Here are the changes:
1. This release reworks the download response directives to use randomly generated names for downloaded files stored on the team server. Information about the downloaded files (name, where they came from, etc.) is logged to logs/[date]/downloads.log. The View -> Downloads tab displays the real file name and original remote path. The Sync Files button works as it did prior to the Hot Fixes.
2. The team server now uses a safe path concatenation function throughout its codebase. This function compares the canonical paths of the parent and candidate result to make sure the result doesn’t break out of its parent.
3. This release adds a host_stage option to Malleable C2. This option controls whether or not Cobalt Strike hosts Beacon stages for download over HTTP, HTTPS, and DNS. If set to false, staging functionality will be unavailable, but this is useful for teams with a no-network staging policy.
4. The team server now refuses to process a session if any of its metadata fails validity checks. This is a minor improvement on the changes made in Hot Fix 2.
5. The team server now denies new sessions with no prior tasks access to most response directives.
If you have live accesses and can’t afford to lose control of them, then you’ll want to approach an update with caution.
If you have Cobalt Strike 3.2 and below with live sessions, do not update the team server in place. The 3.5.1 team server cannot control Beacons in 3.2 and below. Migrate your accesses to a new server with 3.5.1.
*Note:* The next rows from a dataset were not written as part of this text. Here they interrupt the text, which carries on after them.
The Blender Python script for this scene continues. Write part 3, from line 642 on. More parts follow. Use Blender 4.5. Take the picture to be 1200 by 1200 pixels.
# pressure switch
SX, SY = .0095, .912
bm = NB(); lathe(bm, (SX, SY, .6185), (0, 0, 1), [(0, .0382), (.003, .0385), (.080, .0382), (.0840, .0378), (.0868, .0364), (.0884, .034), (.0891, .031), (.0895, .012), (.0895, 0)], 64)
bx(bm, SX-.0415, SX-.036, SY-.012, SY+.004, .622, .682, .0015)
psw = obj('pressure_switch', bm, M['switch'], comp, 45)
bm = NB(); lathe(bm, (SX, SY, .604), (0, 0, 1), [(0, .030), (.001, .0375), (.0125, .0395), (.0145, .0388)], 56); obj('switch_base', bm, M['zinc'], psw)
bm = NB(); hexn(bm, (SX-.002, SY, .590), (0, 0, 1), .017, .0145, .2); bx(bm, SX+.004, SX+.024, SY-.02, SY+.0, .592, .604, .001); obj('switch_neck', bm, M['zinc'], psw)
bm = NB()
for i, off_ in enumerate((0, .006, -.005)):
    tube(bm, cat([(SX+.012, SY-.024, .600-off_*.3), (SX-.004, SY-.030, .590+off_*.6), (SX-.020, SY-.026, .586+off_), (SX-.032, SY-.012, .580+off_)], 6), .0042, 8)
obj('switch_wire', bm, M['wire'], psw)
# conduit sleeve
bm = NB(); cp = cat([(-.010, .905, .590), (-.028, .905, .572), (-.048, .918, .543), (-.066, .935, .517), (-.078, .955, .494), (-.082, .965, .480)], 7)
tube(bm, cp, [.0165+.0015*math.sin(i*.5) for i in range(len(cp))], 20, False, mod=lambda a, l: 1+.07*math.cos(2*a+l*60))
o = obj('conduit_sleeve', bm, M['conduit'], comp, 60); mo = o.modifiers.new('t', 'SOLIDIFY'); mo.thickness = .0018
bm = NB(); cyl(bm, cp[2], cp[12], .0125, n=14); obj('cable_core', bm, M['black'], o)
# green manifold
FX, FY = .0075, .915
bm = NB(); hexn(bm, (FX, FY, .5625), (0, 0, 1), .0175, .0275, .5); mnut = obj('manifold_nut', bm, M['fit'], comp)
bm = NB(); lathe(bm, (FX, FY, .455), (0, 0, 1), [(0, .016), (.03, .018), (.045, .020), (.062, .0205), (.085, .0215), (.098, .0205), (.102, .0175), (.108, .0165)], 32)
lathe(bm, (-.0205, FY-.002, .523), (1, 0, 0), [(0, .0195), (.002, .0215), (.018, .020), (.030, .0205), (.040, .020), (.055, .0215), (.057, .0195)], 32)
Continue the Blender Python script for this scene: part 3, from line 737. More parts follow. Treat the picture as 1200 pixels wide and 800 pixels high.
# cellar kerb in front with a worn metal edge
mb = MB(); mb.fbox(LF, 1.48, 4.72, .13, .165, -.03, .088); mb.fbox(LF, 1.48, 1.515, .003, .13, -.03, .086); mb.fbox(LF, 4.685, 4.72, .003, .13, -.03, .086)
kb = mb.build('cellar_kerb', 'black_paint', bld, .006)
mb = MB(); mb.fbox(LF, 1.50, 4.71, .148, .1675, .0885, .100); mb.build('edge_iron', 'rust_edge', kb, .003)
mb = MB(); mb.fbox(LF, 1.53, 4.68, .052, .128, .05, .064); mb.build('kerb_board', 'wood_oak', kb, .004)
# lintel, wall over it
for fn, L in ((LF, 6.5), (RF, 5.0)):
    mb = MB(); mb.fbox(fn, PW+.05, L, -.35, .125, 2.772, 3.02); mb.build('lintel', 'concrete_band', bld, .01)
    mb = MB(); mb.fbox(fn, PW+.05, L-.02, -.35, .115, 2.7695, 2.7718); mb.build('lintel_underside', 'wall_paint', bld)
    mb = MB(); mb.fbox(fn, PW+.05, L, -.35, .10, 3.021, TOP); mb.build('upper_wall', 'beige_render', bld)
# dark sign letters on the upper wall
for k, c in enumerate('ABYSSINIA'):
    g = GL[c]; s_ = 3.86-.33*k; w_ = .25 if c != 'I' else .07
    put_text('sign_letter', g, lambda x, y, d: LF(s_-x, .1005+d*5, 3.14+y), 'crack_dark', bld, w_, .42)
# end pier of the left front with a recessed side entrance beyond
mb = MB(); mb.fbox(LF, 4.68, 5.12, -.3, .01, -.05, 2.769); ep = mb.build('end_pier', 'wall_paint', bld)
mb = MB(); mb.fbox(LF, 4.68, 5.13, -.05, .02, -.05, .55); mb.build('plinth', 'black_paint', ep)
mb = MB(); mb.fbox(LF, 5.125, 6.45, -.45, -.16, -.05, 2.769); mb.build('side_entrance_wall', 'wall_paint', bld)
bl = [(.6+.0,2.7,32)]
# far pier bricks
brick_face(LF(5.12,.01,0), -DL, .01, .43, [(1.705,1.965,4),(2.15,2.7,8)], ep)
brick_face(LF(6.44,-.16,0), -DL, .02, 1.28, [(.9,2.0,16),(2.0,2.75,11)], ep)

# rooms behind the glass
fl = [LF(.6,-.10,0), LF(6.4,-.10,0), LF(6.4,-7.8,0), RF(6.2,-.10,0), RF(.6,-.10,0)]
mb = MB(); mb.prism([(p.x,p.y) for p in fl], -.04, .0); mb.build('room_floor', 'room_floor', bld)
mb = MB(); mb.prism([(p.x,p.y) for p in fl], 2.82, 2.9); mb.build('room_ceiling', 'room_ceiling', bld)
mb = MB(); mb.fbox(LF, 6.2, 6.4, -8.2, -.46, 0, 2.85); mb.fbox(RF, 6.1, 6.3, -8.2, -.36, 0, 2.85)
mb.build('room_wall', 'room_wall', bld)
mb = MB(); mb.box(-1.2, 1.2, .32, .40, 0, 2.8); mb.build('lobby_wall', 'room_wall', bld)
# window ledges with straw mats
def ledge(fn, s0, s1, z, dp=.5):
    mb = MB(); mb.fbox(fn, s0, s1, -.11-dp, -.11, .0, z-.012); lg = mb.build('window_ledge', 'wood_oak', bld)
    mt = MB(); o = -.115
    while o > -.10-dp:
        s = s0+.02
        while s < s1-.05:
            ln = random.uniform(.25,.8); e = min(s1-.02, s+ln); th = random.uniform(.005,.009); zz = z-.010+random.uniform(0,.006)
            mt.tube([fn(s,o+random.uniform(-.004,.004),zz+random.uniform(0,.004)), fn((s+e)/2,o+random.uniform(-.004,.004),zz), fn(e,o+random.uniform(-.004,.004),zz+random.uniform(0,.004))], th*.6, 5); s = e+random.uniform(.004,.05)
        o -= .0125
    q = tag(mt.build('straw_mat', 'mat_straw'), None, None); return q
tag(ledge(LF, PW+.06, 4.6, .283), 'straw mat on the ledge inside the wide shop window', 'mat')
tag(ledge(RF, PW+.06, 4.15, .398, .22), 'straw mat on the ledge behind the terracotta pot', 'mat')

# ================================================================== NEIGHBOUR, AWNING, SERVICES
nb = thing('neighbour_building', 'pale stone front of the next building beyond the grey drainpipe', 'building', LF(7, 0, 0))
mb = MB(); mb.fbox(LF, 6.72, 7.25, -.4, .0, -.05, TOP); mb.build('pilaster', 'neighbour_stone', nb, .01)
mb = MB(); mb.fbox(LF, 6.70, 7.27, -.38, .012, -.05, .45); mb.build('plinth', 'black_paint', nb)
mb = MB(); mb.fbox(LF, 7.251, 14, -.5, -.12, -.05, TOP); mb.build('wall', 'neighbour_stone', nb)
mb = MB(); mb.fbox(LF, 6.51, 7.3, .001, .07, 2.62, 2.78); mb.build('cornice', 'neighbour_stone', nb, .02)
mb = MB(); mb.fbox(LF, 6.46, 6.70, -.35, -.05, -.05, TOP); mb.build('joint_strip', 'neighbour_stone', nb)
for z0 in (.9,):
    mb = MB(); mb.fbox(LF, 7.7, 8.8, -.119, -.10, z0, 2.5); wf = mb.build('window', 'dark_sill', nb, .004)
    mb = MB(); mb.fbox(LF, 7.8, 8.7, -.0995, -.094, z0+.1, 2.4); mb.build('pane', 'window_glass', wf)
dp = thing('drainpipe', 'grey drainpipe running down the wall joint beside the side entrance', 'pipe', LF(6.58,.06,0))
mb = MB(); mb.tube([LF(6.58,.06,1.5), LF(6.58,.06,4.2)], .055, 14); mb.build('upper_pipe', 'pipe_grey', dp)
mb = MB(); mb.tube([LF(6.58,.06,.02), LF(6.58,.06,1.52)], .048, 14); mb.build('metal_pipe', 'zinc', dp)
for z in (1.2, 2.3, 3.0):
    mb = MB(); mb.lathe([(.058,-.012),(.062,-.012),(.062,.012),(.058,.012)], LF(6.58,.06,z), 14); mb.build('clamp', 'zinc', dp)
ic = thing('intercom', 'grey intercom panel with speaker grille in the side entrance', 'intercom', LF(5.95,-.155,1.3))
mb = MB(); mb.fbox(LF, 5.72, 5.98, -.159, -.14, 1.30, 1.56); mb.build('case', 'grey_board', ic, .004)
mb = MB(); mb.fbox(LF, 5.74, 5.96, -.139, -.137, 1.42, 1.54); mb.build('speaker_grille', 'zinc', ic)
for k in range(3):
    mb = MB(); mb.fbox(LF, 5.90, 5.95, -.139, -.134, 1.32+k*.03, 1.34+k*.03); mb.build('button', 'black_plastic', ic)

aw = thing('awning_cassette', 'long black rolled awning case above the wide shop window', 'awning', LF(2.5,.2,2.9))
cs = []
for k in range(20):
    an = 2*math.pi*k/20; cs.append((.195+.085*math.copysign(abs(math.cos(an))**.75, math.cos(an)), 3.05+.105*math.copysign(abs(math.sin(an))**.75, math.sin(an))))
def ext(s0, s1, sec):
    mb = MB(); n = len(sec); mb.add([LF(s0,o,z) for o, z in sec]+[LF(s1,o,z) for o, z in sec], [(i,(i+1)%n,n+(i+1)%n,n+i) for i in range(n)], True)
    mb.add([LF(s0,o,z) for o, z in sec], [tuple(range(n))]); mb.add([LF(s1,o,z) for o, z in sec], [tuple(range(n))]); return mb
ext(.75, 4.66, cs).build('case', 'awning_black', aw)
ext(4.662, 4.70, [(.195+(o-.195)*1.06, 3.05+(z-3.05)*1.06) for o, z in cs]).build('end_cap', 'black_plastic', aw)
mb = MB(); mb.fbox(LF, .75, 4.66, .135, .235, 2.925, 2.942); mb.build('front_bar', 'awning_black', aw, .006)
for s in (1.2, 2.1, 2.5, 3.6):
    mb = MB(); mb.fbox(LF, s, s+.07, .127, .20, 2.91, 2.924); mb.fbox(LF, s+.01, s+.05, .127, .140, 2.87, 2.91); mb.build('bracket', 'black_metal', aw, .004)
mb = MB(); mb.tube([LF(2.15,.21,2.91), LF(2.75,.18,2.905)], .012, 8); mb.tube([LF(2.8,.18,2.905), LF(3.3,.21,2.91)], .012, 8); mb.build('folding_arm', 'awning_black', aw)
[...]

If you have Cobalt Strike 3.3 with live sessions, you may stop your team server and update in place. After this update, you should migrate accesses to new infrastructure.
If you have Cobalt Strike 3.4 or 3.5 with live sessions, then you may stop your team server and update in place to 3.5.1. Cobalt Strike 3.5.1 can control sessions from 3.4 and 3.5 with little or no impact. The ssh and ssh-key commands will not work in Beacons from Cobalt Strike 3.4.
Licensed users may use the update program to get the latest. Trial users must download the trial again.
To verify that you have Cobalt Strike 3.5.1, go to Help -> About. The software will report version 3.5.1.